Zen Platforming
Download Size: 300 MB
Time Played: 4 hrs.
Gardens Unlocked: 12/15
Global Ranking (2/5/12): 18th
What I'd Pay: $10
Steam Price (2/5/12): $10
PixelJunk Eden turns a lot of platforming mainstays on their head. Instead of rich colors, it uses 3-4, with the neon plants/ground contrasting with the psychedelic background. Instead of cheery game tunes, slow electronica issues forth from your speakers. Time, not the enemies, is your biggest foe. And you have to pull off combos and gather spores to create your platforms.
You play a Spiderman proxy in an abstract oversized garden. You can leap great heights, cling to any surface, and even swing around a plant by connecting a silk thread and leaping off. In each Garden (Stage), there are 5 MacGuffins to find. However, there's no path to them at first; you need to grow plants for platforms and footholds to go further up and around the environment. You grow plants by bursting the pollen constantly floating across the level and collecting the spores they release, which then fill up the nearest seeds. When the seeds are full, a new plant will sprout from it when you touch it. Sound simple?
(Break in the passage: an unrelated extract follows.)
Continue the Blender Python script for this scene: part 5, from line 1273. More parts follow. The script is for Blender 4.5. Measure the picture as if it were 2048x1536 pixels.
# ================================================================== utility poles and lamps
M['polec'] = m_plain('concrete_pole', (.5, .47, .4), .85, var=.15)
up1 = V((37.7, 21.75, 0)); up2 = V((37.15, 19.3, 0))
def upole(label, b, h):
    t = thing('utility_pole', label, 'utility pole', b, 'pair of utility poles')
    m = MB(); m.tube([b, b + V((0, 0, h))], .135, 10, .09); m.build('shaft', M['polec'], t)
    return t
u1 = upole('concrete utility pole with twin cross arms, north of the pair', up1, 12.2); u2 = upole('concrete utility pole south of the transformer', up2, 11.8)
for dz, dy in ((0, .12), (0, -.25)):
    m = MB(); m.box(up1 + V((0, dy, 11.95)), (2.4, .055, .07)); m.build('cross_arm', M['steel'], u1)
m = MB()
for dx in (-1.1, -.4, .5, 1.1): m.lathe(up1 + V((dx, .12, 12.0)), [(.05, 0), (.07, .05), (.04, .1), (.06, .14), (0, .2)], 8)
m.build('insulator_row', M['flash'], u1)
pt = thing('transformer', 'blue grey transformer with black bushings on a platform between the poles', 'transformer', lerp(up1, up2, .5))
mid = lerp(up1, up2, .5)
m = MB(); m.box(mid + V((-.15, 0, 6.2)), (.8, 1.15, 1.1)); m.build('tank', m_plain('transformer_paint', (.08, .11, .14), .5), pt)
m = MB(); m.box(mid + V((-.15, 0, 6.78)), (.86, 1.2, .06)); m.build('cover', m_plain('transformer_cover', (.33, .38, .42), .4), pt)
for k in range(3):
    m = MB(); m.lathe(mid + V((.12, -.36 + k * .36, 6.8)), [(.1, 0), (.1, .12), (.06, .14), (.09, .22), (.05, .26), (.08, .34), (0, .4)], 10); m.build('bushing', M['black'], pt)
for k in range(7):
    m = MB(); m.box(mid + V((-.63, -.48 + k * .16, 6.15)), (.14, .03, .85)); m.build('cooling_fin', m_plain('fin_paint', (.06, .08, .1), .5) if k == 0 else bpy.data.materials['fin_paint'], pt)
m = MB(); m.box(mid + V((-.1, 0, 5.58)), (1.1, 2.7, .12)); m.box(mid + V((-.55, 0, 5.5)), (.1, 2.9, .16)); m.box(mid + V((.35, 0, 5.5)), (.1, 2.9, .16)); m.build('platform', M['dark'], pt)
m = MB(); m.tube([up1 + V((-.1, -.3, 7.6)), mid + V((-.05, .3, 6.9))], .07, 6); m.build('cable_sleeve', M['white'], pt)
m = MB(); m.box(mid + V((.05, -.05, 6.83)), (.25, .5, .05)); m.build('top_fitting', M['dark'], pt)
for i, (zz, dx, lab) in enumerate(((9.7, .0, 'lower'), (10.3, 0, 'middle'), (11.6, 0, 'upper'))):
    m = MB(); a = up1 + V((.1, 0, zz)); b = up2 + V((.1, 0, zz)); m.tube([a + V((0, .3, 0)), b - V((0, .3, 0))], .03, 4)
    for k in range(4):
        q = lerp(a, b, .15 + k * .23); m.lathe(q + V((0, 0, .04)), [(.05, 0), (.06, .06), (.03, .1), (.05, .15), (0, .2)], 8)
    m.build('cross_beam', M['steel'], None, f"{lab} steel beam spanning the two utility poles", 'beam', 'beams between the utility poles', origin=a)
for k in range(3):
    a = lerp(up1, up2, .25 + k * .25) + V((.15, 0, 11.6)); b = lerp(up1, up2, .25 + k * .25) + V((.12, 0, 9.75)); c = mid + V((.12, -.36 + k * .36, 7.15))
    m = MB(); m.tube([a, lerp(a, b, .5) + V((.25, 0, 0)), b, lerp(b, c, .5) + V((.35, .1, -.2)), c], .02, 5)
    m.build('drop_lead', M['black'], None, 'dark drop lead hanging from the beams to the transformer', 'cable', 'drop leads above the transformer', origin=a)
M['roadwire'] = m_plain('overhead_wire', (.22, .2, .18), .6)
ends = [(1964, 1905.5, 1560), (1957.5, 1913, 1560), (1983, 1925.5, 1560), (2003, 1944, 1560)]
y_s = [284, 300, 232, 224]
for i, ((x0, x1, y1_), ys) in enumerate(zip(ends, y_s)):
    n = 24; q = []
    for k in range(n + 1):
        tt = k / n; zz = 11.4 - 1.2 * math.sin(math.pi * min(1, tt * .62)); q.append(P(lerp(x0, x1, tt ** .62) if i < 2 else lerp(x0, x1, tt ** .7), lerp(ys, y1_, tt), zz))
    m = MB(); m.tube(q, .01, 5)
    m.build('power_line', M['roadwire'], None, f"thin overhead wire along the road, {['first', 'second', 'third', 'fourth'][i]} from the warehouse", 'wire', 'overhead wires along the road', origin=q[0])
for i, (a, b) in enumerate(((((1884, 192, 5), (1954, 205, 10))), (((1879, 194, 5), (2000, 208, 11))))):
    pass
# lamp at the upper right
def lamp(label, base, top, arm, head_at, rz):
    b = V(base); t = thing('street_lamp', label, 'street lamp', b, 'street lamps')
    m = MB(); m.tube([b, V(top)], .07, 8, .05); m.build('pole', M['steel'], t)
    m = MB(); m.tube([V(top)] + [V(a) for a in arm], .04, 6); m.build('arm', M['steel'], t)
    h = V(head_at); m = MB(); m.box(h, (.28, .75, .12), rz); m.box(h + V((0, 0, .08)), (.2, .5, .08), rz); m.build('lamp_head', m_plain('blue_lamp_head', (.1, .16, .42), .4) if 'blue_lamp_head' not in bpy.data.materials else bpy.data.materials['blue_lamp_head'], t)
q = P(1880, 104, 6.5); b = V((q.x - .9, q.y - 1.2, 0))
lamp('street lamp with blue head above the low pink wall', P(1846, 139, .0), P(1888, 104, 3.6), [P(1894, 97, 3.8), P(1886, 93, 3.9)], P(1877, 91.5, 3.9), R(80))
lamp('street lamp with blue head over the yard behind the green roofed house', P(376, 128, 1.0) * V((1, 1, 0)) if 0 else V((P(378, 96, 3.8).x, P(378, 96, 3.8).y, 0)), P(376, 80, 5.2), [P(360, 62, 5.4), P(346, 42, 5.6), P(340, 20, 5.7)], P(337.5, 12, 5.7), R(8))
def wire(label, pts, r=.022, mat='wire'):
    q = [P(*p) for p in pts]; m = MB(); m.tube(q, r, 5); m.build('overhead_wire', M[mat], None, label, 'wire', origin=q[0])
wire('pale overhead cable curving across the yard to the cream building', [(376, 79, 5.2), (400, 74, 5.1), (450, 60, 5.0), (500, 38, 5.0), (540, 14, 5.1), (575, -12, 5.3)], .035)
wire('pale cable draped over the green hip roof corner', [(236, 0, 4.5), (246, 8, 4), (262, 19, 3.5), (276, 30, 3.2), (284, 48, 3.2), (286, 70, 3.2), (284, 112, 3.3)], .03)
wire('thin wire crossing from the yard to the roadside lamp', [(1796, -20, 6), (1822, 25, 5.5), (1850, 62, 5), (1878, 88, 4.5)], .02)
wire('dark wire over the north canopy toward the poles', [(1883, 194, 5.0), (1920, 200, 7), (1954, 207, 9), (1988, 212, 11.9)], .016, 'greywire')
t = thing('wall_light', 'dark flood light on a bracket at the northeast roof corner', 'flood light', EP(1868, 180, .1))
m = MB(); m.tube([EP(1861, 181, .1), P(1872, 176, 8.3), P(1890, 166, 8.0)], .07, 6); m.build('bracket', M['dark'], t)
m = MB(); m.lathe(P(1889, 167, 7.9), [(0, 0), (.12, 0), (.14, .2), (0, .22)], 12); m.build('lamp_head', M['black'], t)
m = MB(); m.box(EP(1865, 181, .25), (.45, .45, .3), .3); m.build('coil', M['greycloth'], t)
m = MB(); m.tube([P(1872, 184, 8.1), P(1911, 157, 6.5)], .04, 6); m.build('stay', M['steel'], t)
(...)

Well, the whole time you're gathering pollen, your health is slowly draining. Health packs are also limited, so although there isn't a strict timer, there's always some pressure to advance faster. How do you do that? Combos. The more pollen you burst without latching onto a surface, the more spores they release. The more spores you gather, the quicker seeds mature. It's an excellent way to encourage comboing "enemies" (most of the pollen doesn't attack) and getting into a groove.
The whole game encourages that groove, a slow, steady cycle of reaching a new area, bursting pollen, activating seeds, walking that fine line between dying from delaying and screwing up from being too hasty, alternating between relaxing and tense. It feels more like a pure platformer than a typical platformer, something abstract that still nails the basics with grace.
Don't worry about the control scheme getting screwed up in the port, either; I couldn't tell it was originally made for a game pad. You use your mouse to point the direction you want him to jump, and he leaps through plants as long as you hold the jump button; the moment you let go of it, he latches onto the next surface he touches. How did the PS3 pull off this kind of "jump in any direction" so fluidly? Could it? I find it hard to believe the original could handle as well as this port.
Alright, so it's got great controls and a good premise, but how long does it keep your interest? Longer than I expected; after the initial Gardens, it starts throwing more challenging layouts at you, and even a few Garden-specific variants. The Frog Garden has you catapulting from crevice to crevice, while Garden 9 combines floating mines with a lot of ceiling traversal. One Garden has occasional gusts of wind, while another changes gravity on you. My favorite was Garden 8, which catapults you to the top from the start; the challenge is making your way down through the world without falling. They make world layouts memorable.
I'm honestly disappointed so few people are playing this, I'm already in the Top 25 of the global charts. This is one of the most interesting platformers I've seen in years and an excellent port to boot; it deserves a bigger audience than this.